Bei den Voruntersuchungen mit einer bis zu 100 Meter hohen Hebebühne wurden zunächst Ursachen wie Glockengeläut, Grundwasser oder Verkehr ausgeschlossen. Schließlich stellte man fest, dass für die Schwierigkeiten Setzungsunterschiede zwischen den Türmen (14 cm) und dem Zwischenbau (11 cm) verantwortlich sind.
Mithilfe von Seilen, eingebauten Eisenstäben und Spannbetonträgern habe man alles wieder stabilisieren können. Mohr zeigte Bilder von verfaulten Balken, korrodierten Kuppelteilen und abgeplatztem Putz. Alles wurde in sorgfältiger Handarbeit einzeln repariert oder ersetzt. „Wasser ist im christlichen Kontext etwas Positives, aber es macht den Bauleuten zu schaffen“, erklärte er.
Aufwändige Arbeiten bei der Renovierung der Sankt-Lorenz-Basilika in Kempten
Dank Bodenstab und Projektleiterin Angela Gehrke habe er fast alles machen dürfen, was er für richtig gehalten habe, erklärte Diplom-Restaurator Johannes Amann augenzwinkernd. Er erzählte, dass eine Bürgerin ihn angesprochen habe: „Ihr seid so lange daran und habt die Kirche nur neu gestrichen.“ Mithilfe von Vorher-Nachher-Fotos zeigte er auf, wie aufwändig die Restaurierungsarbeiten gewesen sind.

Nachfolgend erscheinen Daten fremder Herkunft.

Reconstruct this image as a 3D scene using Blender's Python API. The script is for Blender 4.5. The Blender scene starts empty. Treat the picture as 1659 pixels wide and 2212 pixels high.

Die Farben der Vergangenheit finde man an der Rückseite von Wänden auch heute noch und an Stellen, wo man den Putz habe abnehmen müssen. Die Kombination von Sandstein und Weiß passe gut in die Umgebung. Der grünliche Sandstein stamme vom Grünten, der seinen Namen nicht zufällig bekommen habe. Amann berichtete von großen Wasserschäden, die teilweise auf durch Feuerwerkskörper verstopfte „Töpfe“ zurückzuführen sind.
Gute Zusammenarbeit
Stadtpfarrer Thomas Rauch dankte allen, die dazu beigetragen haben, dass der zehnprozentige Eigenanteil eingebracht werden konnte und wies auf den neu gegründeten Freundeskreis der Basilika hin (wir berichteten). Ihm habe sehr gut gefallen, wie die Kirchenstiftung und das Bauamt Hand in Hand zusammenarbeiteten.